Science practicals – why they are important to GCSE students

More than quarter of GCSE pupils take little or no part in science practicals, according to a Wellcome Trust report. The survey reveals many GCSE science students are not offered regular, hands-on practical lessons.

The report found that only 36% of GCSE students from disadvantaged areas did practical science at least once a month compared with 54% from better off areas.

Expert reaction on the importance of science practicals as outlined in the Wellcome report. Comment from Michael Reiss, Professor of Science Education, UCL Institute of Education:

“For decades, the UK has had one of the best records in the world in providing secondary students with high quality, hands-on science practical work. It is therefore deeply concerning that over a quarter of teenagers say they take little or no part in science experiments. It is even more troubling to find that disadvantaged students are over-represented in this group. The government has recently overhauled the way that practical work is assessed in science at both GCSE and A-level.
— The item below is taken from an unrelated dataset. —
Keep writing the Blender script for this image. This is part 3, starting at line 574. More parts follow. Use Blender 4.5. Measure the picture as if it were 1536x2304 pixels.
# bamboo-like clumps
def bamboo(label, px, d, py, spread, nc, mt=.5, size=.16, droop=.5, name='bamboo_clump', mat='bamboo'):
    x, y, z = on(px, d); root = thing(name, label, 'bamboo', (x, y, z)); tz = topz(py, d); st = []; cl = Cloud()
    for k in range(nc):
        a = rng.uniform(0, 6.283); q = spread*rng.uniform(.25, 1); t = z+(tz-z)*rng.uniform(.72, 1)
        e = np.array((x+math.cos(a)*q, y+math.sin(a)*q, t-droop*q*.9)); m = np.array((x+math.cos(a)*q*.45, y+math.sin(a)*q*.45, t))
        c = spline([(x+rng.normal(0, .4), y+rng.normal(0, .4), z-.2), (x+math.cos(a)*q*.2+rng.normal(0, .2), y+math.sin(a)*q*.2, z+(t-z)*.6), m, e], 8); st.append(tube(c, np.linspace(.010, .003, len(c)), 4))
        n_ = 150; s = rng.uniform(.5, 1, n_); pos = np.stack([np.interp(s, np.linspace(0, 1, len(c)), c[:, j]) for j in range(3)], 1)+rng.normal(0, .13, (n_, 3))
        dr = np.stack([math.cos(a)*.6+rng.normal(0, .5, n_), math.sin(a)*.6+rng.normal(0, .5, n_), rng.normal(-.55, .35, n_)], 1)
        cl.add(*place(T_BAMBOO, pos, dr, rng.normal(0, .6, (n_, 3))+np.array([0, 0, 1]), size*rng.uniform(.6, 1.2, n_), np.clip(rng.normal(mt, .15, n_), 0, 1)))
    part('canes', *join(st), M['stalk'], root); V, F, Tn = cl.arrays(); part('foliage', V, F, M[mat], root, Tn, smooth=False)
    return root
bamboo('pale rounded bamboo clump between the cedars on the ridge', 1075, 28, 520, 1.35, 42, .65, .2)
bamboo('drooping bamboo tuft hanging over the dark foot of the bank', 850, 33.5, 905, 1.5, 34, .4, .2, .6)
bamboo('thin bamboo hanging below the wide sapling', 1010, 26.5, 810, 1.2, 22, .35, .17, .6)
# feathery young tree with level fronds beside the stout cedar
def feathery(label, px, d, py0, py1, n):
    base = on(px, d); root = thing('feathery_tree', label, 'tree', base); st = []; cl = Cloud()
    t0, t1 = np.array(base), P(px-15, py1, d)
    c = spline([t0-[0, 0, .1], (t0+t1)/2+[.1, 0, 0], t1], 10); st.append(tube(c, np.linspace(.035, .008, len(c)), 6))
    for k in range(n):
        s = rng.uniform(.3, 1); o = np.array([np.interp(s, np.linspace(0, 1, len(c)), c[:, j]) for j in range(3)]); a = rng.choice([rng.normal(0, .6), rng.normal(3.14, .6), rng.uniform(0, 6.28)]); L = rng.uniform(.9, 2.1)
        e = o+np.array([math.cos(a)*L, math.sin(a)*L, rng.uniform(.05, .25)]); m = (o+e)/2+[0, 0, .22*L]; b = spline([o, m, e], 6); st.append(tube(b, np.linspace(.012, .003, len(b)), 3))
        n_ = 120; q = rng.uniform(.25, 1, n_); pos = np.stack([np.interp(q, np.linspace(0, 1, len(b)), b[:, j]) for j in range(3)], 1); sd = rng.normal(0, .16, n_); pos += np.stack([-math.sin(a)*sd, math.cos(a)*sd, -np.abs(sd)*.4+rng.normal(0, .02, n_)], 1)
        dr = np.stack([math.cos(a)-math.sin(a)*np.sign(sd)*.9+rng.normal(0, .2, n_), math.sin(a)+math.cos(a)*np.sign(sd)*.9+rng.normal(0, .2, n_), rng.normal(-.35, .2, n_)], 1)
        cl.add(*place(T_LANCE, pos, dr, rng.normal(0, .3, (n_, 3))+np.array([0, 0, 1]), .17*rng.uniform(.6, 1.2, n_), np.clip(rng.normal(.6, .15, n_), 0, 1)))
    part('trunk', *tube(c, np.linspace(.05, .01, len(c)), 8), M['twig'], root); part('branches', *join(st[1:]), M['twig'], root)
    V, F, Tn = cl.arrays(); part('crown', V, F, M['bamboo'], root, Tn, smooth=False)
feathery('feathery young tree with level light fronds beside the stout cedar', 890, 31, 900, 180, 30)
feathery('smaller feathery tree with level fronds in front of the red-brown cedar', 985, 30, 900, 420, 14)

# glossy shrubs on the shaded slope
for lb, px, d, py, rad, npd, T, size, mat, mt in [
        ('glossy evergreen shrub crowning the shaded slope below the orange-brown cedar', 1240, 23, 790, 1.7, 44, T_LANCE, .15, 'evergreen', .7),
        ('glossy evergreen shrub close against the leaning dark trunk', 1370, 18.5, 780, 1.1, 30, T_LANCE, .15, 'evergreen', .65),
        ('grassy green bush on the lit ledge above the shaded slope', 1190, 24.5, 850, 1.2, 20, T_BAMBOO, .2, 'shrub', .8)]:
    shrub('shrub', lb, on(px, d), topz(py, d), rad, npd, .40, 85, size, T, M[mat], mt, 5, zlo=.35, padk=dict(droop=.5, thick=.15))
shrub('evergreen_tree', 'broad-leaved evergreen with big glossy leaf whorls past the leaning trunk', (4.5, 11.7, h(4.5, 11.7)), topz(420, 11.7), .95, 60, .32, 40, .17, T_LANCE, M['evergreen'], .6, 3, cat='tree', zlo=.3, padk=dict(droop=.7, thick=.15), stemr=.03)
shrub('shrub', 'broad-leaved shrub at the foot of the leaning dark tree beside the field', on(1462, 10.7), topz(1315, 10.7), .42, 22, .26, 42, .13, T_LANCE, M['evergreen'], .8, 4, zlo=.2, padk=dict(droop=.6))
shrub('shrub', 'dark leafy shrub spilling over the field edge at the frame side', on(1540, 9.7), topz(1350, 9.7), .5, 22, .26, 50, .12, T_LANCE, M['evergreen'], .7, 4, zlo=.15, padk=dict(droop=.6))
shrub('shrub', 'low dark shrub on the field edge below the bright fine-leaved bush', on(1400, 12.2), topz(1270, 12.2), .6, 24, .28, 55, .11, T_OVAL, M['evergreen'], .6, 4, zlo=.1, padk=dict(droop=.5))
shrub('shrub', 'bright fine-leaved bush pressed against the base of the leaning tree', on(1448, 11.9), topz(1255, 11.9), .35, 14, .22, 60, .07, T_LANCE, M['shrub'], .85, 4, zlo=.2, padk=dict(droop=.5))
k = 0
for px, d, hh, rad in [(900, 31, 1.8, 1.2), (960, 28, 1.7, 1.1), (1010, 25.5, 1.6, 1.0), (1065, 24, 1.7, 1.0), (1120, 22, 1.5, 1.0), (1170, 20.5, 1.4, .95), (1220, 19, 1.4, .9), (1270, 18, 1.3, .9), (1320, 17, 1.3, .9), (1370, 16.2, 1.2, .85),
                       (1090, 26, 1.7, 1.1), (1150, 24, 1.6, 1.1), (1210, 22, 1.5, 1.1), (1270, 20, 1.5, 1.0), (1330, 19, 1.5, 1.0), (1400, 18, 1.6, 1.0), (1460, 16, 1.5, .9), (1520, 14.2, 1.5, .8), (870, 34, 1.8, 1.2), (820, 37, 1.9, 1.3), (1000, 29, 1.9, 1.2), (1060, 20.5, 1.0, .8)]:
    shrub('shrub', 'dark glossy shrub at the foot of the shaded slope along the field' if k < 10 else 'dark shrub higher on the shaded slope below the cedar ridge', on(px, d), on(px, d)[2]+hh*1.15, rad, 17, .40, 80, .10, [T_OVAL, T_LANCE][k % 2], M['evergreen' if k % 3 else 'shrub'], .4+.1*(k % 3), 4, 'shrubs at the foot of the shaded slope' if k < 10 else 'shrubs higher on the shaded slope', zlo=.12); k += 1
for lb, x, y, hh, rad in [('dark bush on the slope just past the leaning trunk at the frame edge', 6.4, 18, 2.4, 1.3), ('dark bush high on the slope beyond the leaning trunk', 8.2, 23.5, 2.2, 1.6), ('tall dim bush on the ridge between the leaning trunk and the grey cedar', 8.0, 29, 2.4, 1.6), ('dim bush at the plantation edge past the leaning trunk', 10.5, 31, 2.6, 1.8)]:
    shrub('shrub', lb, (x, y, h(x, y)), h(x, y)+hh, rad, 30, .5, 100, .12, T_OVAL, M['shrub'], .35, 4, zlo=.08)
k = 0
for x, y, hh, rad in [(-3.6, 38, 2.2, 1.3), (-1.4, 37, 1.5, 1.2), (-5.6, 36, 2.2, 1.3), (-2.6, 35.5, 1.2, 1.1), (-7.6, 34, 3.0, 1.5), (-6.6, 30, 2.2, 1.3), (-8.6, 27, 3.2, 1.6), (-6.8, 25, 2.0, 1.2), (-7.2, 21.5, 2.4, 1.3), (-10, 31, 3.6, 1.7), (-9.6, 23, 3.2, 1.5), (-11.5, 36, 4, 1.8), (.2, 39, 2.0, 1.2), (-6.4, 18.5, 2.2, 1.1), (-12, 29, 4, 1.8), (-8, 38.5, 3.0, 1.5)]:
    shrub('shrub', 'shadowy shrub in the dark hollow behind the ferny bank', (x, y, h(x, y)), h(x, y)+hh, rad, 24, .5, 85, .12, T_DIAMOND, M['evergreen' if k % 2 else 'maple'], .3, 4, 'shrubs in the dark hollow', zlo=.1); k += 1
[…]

It is to be hoped that these new arrangements enhance the place of practical work in school science. We need practical work that enthuses youngsters and enables them to develop their understanding of science.”

Expert reaction from Dr Stuart Bevins, Science Education Special Interest Group, Sheffield Hallam Institute of Education:

“We believe that inquiry that includes practical work is currently the best way for students to leverage their existing knowledge and their investigative skills, to generate and internalise new knowledge and solutions to questions they have formulated and questions that exist which they may be interested in. Inquiry and practical work offers students better ownership of their learning and supports them to navigate routes to increased understanding, greater motivation, improved attitudes to scientific endeavour and their ability to manipulate and understand new data in a very complex world.”